Planets A, B and C orbit a certain star once every 3, 7, and 18 months respectively. If the three planets are now in the same straight line, what is the smallest number of months that must pass before they line up again?
The least common multiple is 126.
thank you but it is not on my answer choice
What are your answer choices?
the answer choises are a)20 1/5 b)21 c)20 5/25 d)22
plese help i am good at math but i really don't get this i would appreciate if you can help me
r u there
To find the smallest number of months that must pass before the three planets line up again, we need to determine the least common multiple (LCM) of the orbital periods of the three planets.
The LCM is the smallest positive integer that is divisible by all the given numbers. In this case, the orbital periods are 3, 7, and 18 months.

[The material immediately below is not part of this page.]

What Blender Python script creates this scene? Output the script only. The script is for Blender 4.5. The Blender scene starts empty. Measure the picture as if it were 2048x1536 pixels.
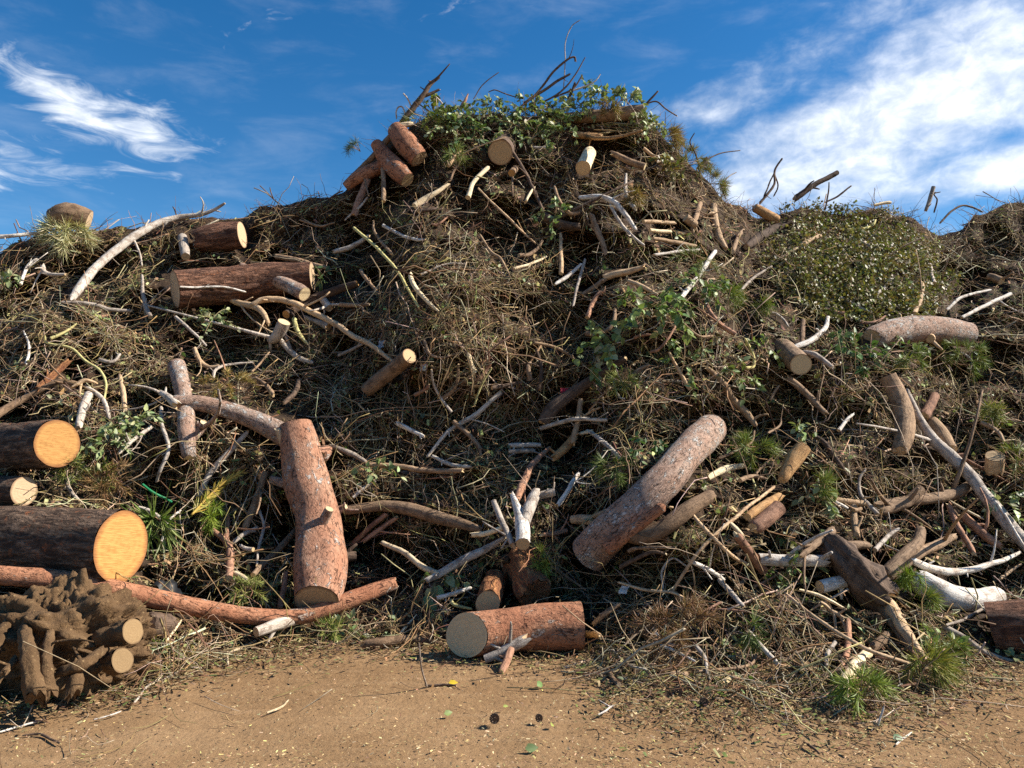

To find the LCM, we can follow these steps:
1. List the prime factors of each number:
- 3 = 3^1
- 7 = 7^1
- 18 = 2^1 × 3^2
2. Take the highest power of each prime factor that occurs in any of the numbers:
- 2^1 × 3^2 × 7^1
3. Multiply all the prime factors together to get the LCM:
LCM = 2^1 × 3^2 × 7^1
Simplifying the product, we get:
LCM = 2 × 3^2 × 7 = 2 × 9 × 7 = 126
Therefore, the smallest number of months that must pass before the three planets line up again is 126 months.